Table 1 Gaps in our understanding and proposals to help close them

Academically, this article, therefore, promotes empirical analyses of the national embeddedness of CSR practices that disaggregate both measures of national institutions and CSR practices. Such studies would use inductive reasoning and process-tracing with multiple data sources and closer-to-data methods in the first phase of the research design. Through such efforts, new ensembles of institutions affecting CSR practices can be proposed and tested, and integration of academic perspectives on CSR practices can be facilitated. The article has used an exploration of the relationship between development aid policies across Western European countries and CSR practices focusing on global supply chains to illuminate the potential of building new ensembles from disaggregated variables. This example in particular shows how re-focusing analysis on variables beyond the comparative political economy-category may shed a new light on debates about CSR’s national and international aspects.

Countless other studies of this kind may be envisioned. Such efforts may more specifically hypothesize on mechanisms between aspects of national political-economic configurations and elements of CSR practices. Moreover, studies may develop ideas about the scope conditions of such mechanisms, establishing for which national institutions and which aspect of CSR practices mechanisms may be more or less likely to work in the expected manner.

Once again, it is important to stress that this research strategy is expected to aid further research in the sense of enriching the cumulative level of research output by the community of scholars interested in the national embeddedness of CSR. This is not an argument against specific scholars that concentrate exclusively on large-N analyses, or on static snapshot data. Rather, the idea is that these scholars in their research would use the propositions from process-focused analyses as a starting ground, encouraging optimal cross-fertilization between research efforts and their individual results.

Using proposed research strategy is likely to lead to more convincing answers to the questions of how global and national forces coincide in the shaping of CSR practices; and whether CSR practices stand in an extending or substituting relation to existing arrangements regarding social and environmental policy, and institutionalized labour–capital bargaining

From a policy-making perspective, more clarity regarding these questions also aids the work of business, union, NGO and governmental representatives. In particular, four potential insights may inform understandings of how national institutions and business practices relate. First, studies may show to what extent policies on the national level work as opportunities or constraints to CSR, and inform discussion within and across for-profit and non-profit organizations on how favourable specific governmental policies are, given their effect on business practice. Second, studies can illuminate how CSR in combination with other national arrangements may lead to more or less beneficial interactions between public and private institutions in the shaping of social and environmental outcomes. Third, research results can gauge the possible limits of a spread of particular CSR practices in geographic terms, and help managers to evaluate to what extent their commitment to CSR is likely to be matched by others across borders. Fourth, academic insights in these matters may inform political thinking about the trade-offs of different strategies to embed economic practice in norms of appropriate behaviour. Professionals concerned with social and environmental policy can then consider to what extent their efforts towards stimulating one institutional form of regulating economic practices does or does not affect other institutional forms.

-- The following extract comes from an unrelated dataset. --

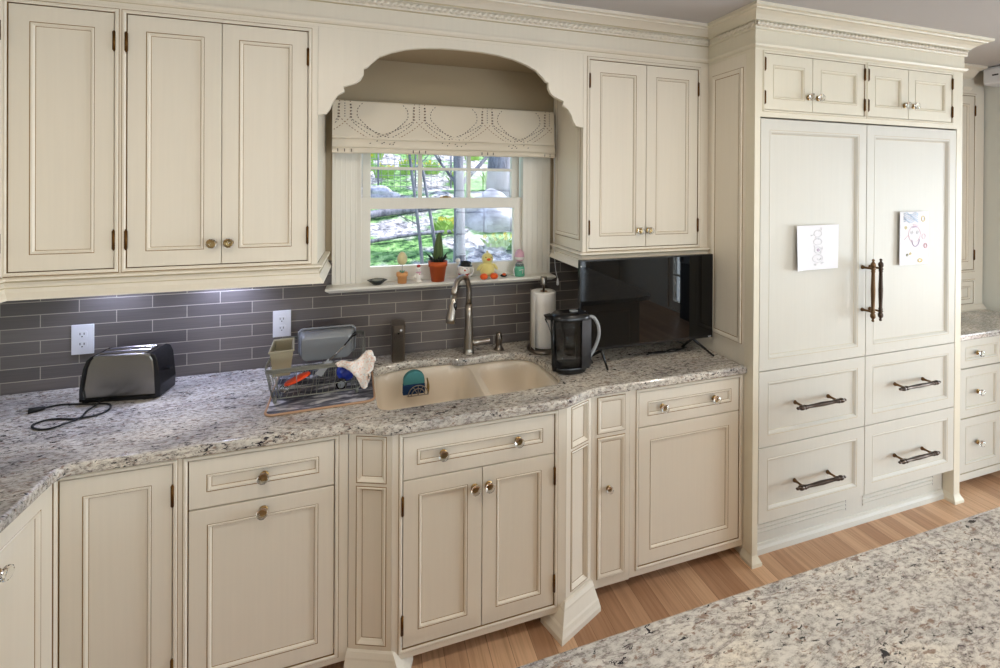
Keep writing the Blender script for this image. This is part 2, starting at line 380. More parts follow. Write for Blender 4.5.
def bez(pts, n=10):                                            # Catmull-Rom through points
    P = [Vector(p) for p in pts]; P = [P[0]*2-P[1]] + P + [P[-1]*2-P[-2]]; out = []
    for i in range(1, len(P)-2):
        for k in range(n):
            t = k/n; a, b, c, d = P[i-1], P[i], P[i+1], P[i+2]
            out.append(0.5*((2*b)+(c-a)*t+(2*a-5*b+4*c-d)*t*t+(3*b-a-3*c+d)*t**3))
    out.append(P[-2]); return out

# ---------------------------------------------------------------- shared cabinet pieces (local frame: x right, z up, face looks to -y)
def knob_mesh():
    mb = MB(); R = T(rx=PI/2)
    mb.lathe([(0.0001,0),(0.014,0),(0.014,0.002),(0.010,0.004),(0.006,0.005),(0.0055,0.007),(0.010,0.009),(0.0105,0.011)], 'brass', 16, R)
    mb.lathe([(0.0001,0.0112),(0.009,0.0115),(0.0165,0.015),(0.0185,0.021),(0.0165,0.027),(0.009,0.031),(0.0001,0.032)], 'crystal', 10, R, smooth=False)
    o = mb.build('knob'); me = o.data; bpy.data.objects.remove(o); return me
KNOB = knob_mesh()
def knob(parent, x, z, y=0.0, s=1.0):
    o = bpy.data.objects.new('knob', KNOB); COL.objects.link(o); o.parent = parent; o.location = (x, y, z); o.scale = (s, s, s); return o
def hinge(parent, x, z, h=0.065, y=0.0):
    mb = MB(); mb.lathe([(0.0001,-h/2-0.006),(0.003,-h/2-0.003),(0.003,-h/2),(0.0052,-h/2),(0.0052,h/2),(0.003,h/2),(0.003,h/2+0.003),(0.0001,h/2+0.006)], 'hinge', 10)
    return mb.build('hinge', parent, loc=(x, y-0.002, z))
def door_mesh(mb, x0, x1, z0, z1, fr=0.056, y=0.0, p='paint', g='glaze', depth=0.007, t=0.019):
    mb.ring(x0, x1, z0, z1, [(0,y+t,p),(0,y+0.001,p),(0.001,y,p),(fr,y,g),(fr+0.0022,y+0.0012,p),(fr+0.004,y-0.0012,p),(fr+0.009,y-0.0005,p),(fr+0.013,y+depth-0.001,g),(fr+0.0145,y+depth,p)], fill=p)
    mb.add([(x0,y+t,z0),(x1,y+t,z0),(x1,y+t,z1),(x0,y+t,z1)], [(3,2,1,0)], p)
def bead(mb, h, y=0.0, w=0.012, p='paint', g='glaze'):          # raised bead around an opening
    x0, x1, z0, z1 = h
    mb.ring(x0-w-0.002, x1+w+0.002, z0-w-0.002, z1+w+0.002, [(0,y,g),(0.002,y-0.0005,p),(0.004,y-0.0035,p),(w-0.002,y-0.0035,p),(w+0.002,y,p)])
def cabinet(name, label, W, z0, z1, depth, fronts,  loc=(0,0,0), rz=0.0, cat='cabinet', group=None, p='paint', g='glaze', x0=0.0, beads=True, ctop=None):
    """fronts: (type, x0, x1, z0, z1, knobs[(x,z)], hinges 'L'/'R'/'', frame width)"""
    t = thing(name, label, cat, loc, rz, group)
    c = MB(); c.box(x0+0.001, W-0.001, 0.021, depth, z0+0.001, (ctop or z1)-0.001, p)
    if ctop: c.box(x0+0.001, W-0.001, 0.021, 0.030, ctop, z1-0.001, p)
    c.build('carcass', t)
    f = MB(); hs = []
    for fr in fronts: hs.append((fr[1]-0.003, fr[2]+0.003, fr[3]-0.003, fr[4]+0.003))
    merged = merge(hs)
    f.holes(x0, W, z0, z1, merged, 0.0, 0.0205, p, g)
    if beads:
        for h in merged: bead(f, h, 0, p=p, g=g)
    f.build('face_frame', t)
    for typ, a, b, c0, c1, kn, hg, frw in fronts:
        mb = MB(); door_mesh(mb, a, b, c0, c1, frw, 0.0015, p, g); d = mb.build(typ, t)
        for kx, kz in kn: knob(d, kx, kz, 0.001)
        if 'L' in hg:
            hinge(d, a-0.002, c1-0.10*min(1, (c1-c0)/0.7)); hinge(d, a-0.002, c0+0.10*min(1, (c1-c0)/0.7))
        if 'R' in hg:
            hinge(d, b+0.002, c1-0.10*min(1, (c1-c0)/0.7)); hinge(d, b+0.002, c0+0.10*min(1, (c1-c0)/0.7))
    return t
def merge(hs):
    """fuse openings that touch (door pairs, drawer over door) so a shared gap has no frame"""
    hs = list(hs); ch = True
    while ch:
        ch = False
        for i in range(len(hs)):
            for j in range(i+1, len(hs)):
                a, b = hs[i], hs[j]
                if a[0] <= b[1]+0.001 and b[0] <= a[1]+0.001 and a[2] <= b[3]+0.001 and b[2] <= a[3]+0.001:
                    hs[i] = (min(a[0],b[0]), max(a[1],b[1]), min(a[2],b[2]), max(a[3],b[3])); hs.pop(j); ch = True; break
            if ch: break
    return hs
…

What is more, the inductive approach proposed as a first step to remedying the gaps in the literature may actually facilitate cross-fertilization with practitioners. As this phase would shy away from generalized notions of national embeddedness and CSR, it is likely to result in grounded insights about particular issues and patterns in particular countries. Professionals engaging with these issues in these countries may, therefore, more easily benefit from these studies.